▸ DIRECTIVE: Among the records that follow, set down only the lines from the one containing "Write part 2" to the one containing "a+.04, .66, d, -1)", both included, exactly.

(Records excerpted from a collection)
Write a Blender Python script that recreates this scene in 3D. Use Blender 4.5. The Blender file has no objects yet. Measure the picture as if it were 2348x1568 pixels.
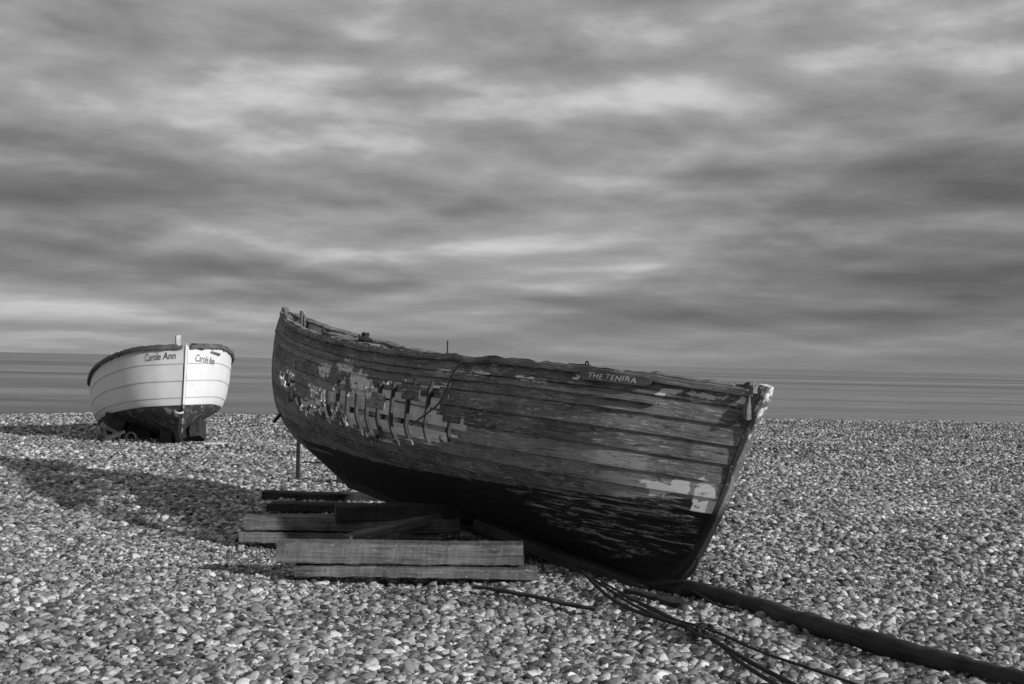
import bpy, math, random
import numpy as np
from mathutils import Vector, Matrix, noise as mnoise
random.seed(7); rng=np.random.default_rng(7)
sc=bpy.context.scene
sc.view_settings.view_transform='Standard'; sc.view_settings.look='None'
sc.view_settings.exposure=0; sc.view_settings.gamma=1
# ------------------------------------------------------------ camera
FPX=2834.0
CAM=Vector((0,0,1.6))
RM=(Matrix.Rotation(math.radians(90+0.96),3,'X') @ Matrix.Rotation(math.radians(1.24),3,'Z'))
cd=bpy.data.cameras.new('camera'); co=bpy.data.objects.new('camera',cd)
sc.collection.objects.link(co)
cd.sensor_width=36; cd.lens=36*FPX/2348; cd.clip_start=0.05; cd.clip_end=30000
co.matrix_world=Matrix.Translation(CAM) @ RM.to_4x4()
sc.camera=co
def ray(u,v): return RM @ Vector(((u-1174)/FPX, -(v-784)/FPX, -1))
def G(u,v,z=0.0):
    r=ray(u,v); k=(z-CAM.z)/r.z; return CAM+r*k
def D(u,v,y):
    r=ray(u,v); return CAM+r*(y/r.y)
RMi=RM.inverted()
def proj(p):
    q=RMi @ (Vector(p)-CAM); return (1174+FPX*q.x/-q.z, 784-FPX*q.y/-q.z)
# ------------------------------------------------------------ helpers
def pchip(pts):
    x=np.array([p[0] for p in pts],float); y=np.array([p[1] for p in pts],float)
    h=np.diff(x); d=np.diff(y)/h; m=np.zeros(len(x)); m[0]=d[0]; m[-1]=d[-1]
    for i in range(1,len(x)-1):
        m[i]=0 if d[i-1]*d[i]<=0 else 2*d[i-1]*d[i]/(d[i-1]+d[i])
    def f(q):
        q=min(max(q,x[0]),x[-1]); i=min(int(np.searchsorted(x,q,side='right'))-1,len(h)-1)
        s=(q-x[i])/h[i]; s2=s*s; s3=s2*s
        return float((2*s3-3*s2+1)*y[i]+(s3-2*s2+s)*h[i]*m[i]+(-2*s3+3*s2)*y[i+1]+(s3-s2)*h[i]*m[i+1])
    return f
def inpoly(u,v,poly):
    c=False; n=len(poly); j=n-1
    for i in range(n):
        xi,yi=poly[i]; xj,yj=poly[j]
        if (yi>v)!=(yj>v) and u<(xj-xi)*(v-yi)/(yj-yi)+xi: c=not c
        j=i
    return c
def empty(name,loc):
    e=bpy.data.objects.new(name,None); e.location=loc; e.empty_display_size=.3
    sc.collection.objects.link(e); return e
def mk(name,verts,faces,mats,uv=None,parent=None,smooth=False,attrs=None):
    me=bpy.data.meshes.new(name); me.from_pydata([tuple(v) for v in verts],[],faces)
    if not isinstance(mats,(list,tuple)): mats=[mats]
    for m in mats: me.materials.append(m)
    if uv is not None:
        l=me.uv_layers.new(name='UVMap'); vi=np.empty(len(me.loops),int); me.loops.foreach_get('vertex_index',vi)
        a=np.array(uv,float)[vi]; l.data.foreach_set('uv',a.ravel())
    if attrs:
        for k,vals in attrs.items():
            at=me.attributes.new(k,'FLOAT','POINT'); at.data.foreach_set('value',np.array(vals,float))
    if smooth: me.polygons.foreach_set('use_smooth',[True]*len(me.polygons))
    me.update()
    o=bpy.data.objects.new(name,me); sc.collection.objects.link(o)
    if parent:
        o.parent=parent; o.matrix_parent_inverse=Matrix.Translation(parent.location).inverted()
    return o
def sweep(pts,A,B,wa,wb,off=0.0):
    V=[];F=[];U=[];L=0
    n=len(pts)
    for i in range(n):
        if i: L+=(pts[i]-pts[i-1]).length
        a=A[i] if isinstance(A,list) else A; b=B[i] if isinstance(B,list) else B
        ww=wa[i] if isinstance(wa,list) else wa; wh=wb[i] if isinstance(wb,list) else wb
        c=min(ww,wh)*.08
        prof=[(-ww/2+c,-wh/2),(ww/2-c,-wh/2),(ww/2,-wh/2+c),(ww/2,wh/2-c),(ww/2-c,wh/2),(-ww/2+c,wh/2),(-ww/2,wh/2-c),(-ww/2,-wh/2+c)]
        for (p,q) in prof:
            V.append(pts[i]+a*p+b*q); U.append((L+off,p*1.0+q*1.3+off))
    for i in range(n-1):
        for k in range(8):
            F.append((i*8+k,i*8+(k+1)%8,(i+1)*8+(k+1)%8,(i+1)*8+k))
    F.append(tuple(range(7,-1,-1))); F.append(tuple((n-1)*8+k for k in range(8)))
    return V,F,U
def join(parts):
    V=[];F=[];U=[]
    for v,f,u in parts:
        b=len(V); V+=list(v); U+=list(u); F+=[tuple(x+b for x in t) for t in f]
    return V,F,U
def beam(p0,p1,w,h,n=26,rough=.006,up=Vector((0,0,1)),seed=0):
    p0=Vector(p0);p1=Vector(p1); d=(p1-p0).normalized(); A=d.cross(up).normalized(); B=A.cross(d).normalized()
    pts=[];wa=[];wb=[]
    for i in range(n):
        s=i/(n-1); q=p0.lerp(p1,s)
        e=mnoise.noise_vector(q*1.5+Vector((seed,0,0)))*rough*1.3
        pts.append(q+e); wa.append(w*(1+.04*mnoise.noise(q*4+Vector((0,seed,0))))); wb.append(h*(1+.04*mnoise.noise(q*5+Vector((0,0,seed)))))
    V,F,U=sweep(pts,A,B,wa,wb,off=seed*3.1)
    V=[v+mnoise.noise_vector(v*14)*rough*.7+mnoise.noise_vector(v*45)*rough*.5 for v in V]
    for k in range(8):
        V[k]=V[k]-d*(.02*mnoise.noise(V[k]*30)); V[-1-k]=V[-1-k]+d*(.02*mnoise.noise(V[-1-k]*30))
    return V,F,U
def tube(name,pts,r,mat,parent=None,res=4,cyc=False,smoothpts=True,taper=None):
    cu=bpy.data.curves.new(name,'CURVE'); cu.dimensions='3D'; cu.bevel_depth=r; cu.bevel_resolution=res
    if smoothpts:
        s=cu.splines.new('NURBS'); s.points.add(len(pts)-1)
        for i,p in enumerate(pts):
            s.points[i].co=(*p,1); s.points[i].radius=1 if taper is None else taper[i]
        s.order_u=3; s.use_endpoint_u=True
    else:
        s=cu.splines.new('POLY'); s.points.add(len(pts)-1)
        for i,p in enumerate(pts):
            s.points[i].co=(*p,1); s.points[i].radius=1 if taper is None else taper[i]
    cu.resolution_u=6; cu.use_fill_caps=True
    t=bpy.data.objects.new('tmp',cu); sc.collection.objects.link(t)
    bpy.context.view_layer.update()
    me=bpy.data.meshes.new_from_object(t.evaluated_get(bpy.context.evaluated_depsgraph_get()))
    bpy.data.objects.remove(t); me.name=name
    me.materials.clear(); me.materials.append(mat)
    me.polygons.foreach_set('use_smooth',[True]*len(me.polygons))
    o=bpy.data.objects.new(name,me); sc.collection.objects.link(o)
    if parent:
        o.parent=parent; o.matrix_parent_inverse=Matrix.Translation(parent.location).inverted()
    return o
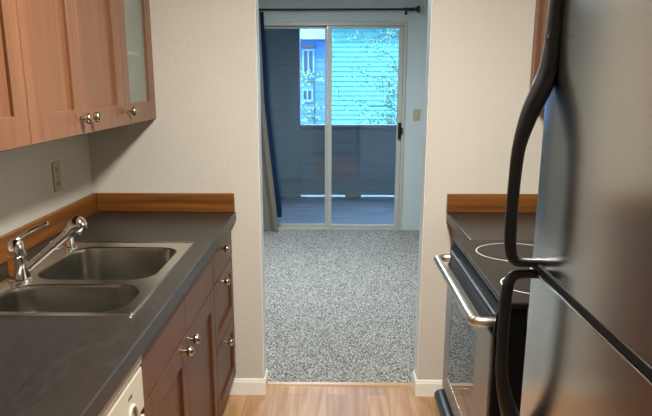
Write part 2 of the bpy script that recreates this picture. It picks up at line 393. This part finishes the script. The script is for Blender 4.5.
for a, b_, lb in ((-.624, -.002, 'brown base cabinet between stove and back wall'), (-1.80, -1.398, 'brown base cabinet between stove and refrigerator')):
    t = base('base_cabinet', a, b_, lb, KW-.002, RX+.025, -1)
    d = MB().box(RX+.025, RX+.044, a+.002, b_-.002, .708, .862, .002).build('drawer', M_cab_shade, t); knob(RX+.025, (a+b_)/2, .79, d, -1)
    d = shaker(RX+.025, RX+.044, a+.002, b_-.002, .112, .702, .058, -1).build('door', M_cab_shade, t); knob(RX+.025, a+.04, .66, d, -1)

# ------------------------------------------------------------------ sink
def rrect(x0, x1, y0, y1, r_, n=8):
    out = []
    for cx, cy, a0 in ((x1-r_, y1-r_, 0), (x0+r_, y1-r_, 90), (x0+r_, y0+r_, 180), (x1-r_, y0+r_, 270)):
        for k in range(n+1):
            a = math.radians(a0+90*k/n); out.append((cx+r_*math.cos(a), cy+r_*math.sin(a)))
    return out
SX0, SX1, SY0, SY1 = .122, .594, -1.490, -.652
t = thing('double_sink', (.36, -1.07, CT), 'double-bowl stainless steel sink set in the dark countertop', 'sink')
BW = ((.186, .560, -1.166, -.735, .165), (.172, .560, -1.470, -1.212, .15))
def loop(bm, pts, z): return [bm.verts.new((x, y, z)) for x, y in pts]
def bridge(bm, A, B):
    n = len(A)
    for i in range(n): bm.faces.new((A[i], A[(i+1) % n], B[(i+1) % n], B[i]))
# deck: plate with two holes -> triangulated fill between loops
m = MB(); zt = CT+.0035
outer = rrect(SX0+.008, SX1-.008, SY0+.008, SY1-.008, .006, 4)
o1 = loop(m.bm, outer, zt); edges = [m.bm.edges.new((o1[i], o1[(i+1) % len(o1)])) for i in range(len(o1))]
holes = []
for (a, b_, c, d_, dep) in BW:
    h = loop(m.bm, rrect(a, b_, c, d_, .085, 10), zt); holes.append(h)
    edges += [m.bm.edges.new((h[i], h[(i+1) % len(h)])) for i in range(len(h))]
bmesh.ops.triangle_fill(m.bm, edges=edges, use_beauty=True)
# raised outer lip
l1 = loop(m.bm, rrect(SX0+.005, SX1-.005, SY0+.005, SY1-.005, .009, 4), zt+.0025)
l2 = loop(m.bm, rrect(SX0+.002, SX1-.002, SY0+.002, SY1-.002, .011, 4), zt+.0025)
l3 = loop(m.bm, rrect(SX0, SX1, SY0, SY1, .012, 4), CT+.0005)
bridge(m.bm, o1, l1); bridge(m.bm, l1, l2); bridge(m.bm, l2, l3)
m.build('rim', M_sink, t, True)
for (a, b_, c, d_, dep) in BW:
    m = MB(); prev = None
    for (ins, z, r_) in ((0, zt, .085), (.004, zt-.003, .083), (.006, zt-.012, .08), (.012, zt-dep+.035, .07), (.016, zt-dep+.018, .058), (.026, zt-dep+.006, .05), (.045, zt-dep, .04)):
        L_ = loop(m.bm, rrect(a+ins, b_-ins, c+ins, d_-ins, r_, 10), z)
        if prev: bridge(m.bm, prev, L_)
        prev = L_
    m.bm.faces.new(prev)
    bw = m.build('bowl', M_sink_shade, t, True)
    cx, cy = (a+b_)/2-.02, (c+d_)/2
    md = MB(); md.lathe((cx, cy, zt-dep+.0005), (0, 0, 1), [(0, .043), (.002, .043), (.003, .036), (.0032, 0)], 28)
    md.build('drain', M_chrome, bw, True)
MB().lathe((SX1-.028, SY1-.017, zt-.0002), (0, 0, 1), [(0, .005), (.0008, .005), (.001, 0)], 14).build('rim_dimple', M_slot, t, True)

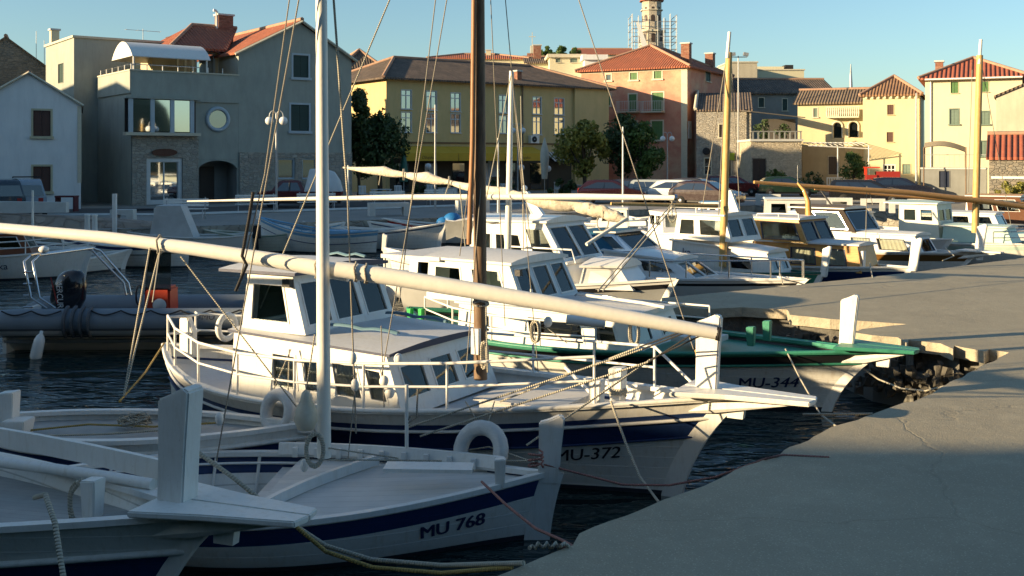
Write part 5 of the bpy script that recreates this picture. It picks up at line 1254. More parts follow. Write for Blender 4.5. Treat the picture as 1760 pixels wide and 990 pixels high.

▸ EXERCISE RESULT:
Write part 2 of the bpy script that recreates this picture. It picks up at line 393. This part finishes the script. The script is for Blender 4.5.
for a, b_, lb in ((-.624, -.002, 'brown base cabinet between stove and back wall'), (-1.80, -1.398, 'brown base cabinet between stove and refrigerator')):
    t = base('base_cabinet', a, b_, lb, KW-.002, RX+.025, -1)
    d = MB().box(RX+.025, RX+.044, a+.002, b_-.002, .708, .862, .002).build('drawer', M_cab_shade, t); knob(RX+.025, (a+b_)/2, .79, d, -1)
    d = shaker(RX+.025, RX+.044, a+.002, b_-.002, .112, .702, .058, -1).build('door', M_cab_shade, t); knob(RX+.025, a+.04, .66, d, -1)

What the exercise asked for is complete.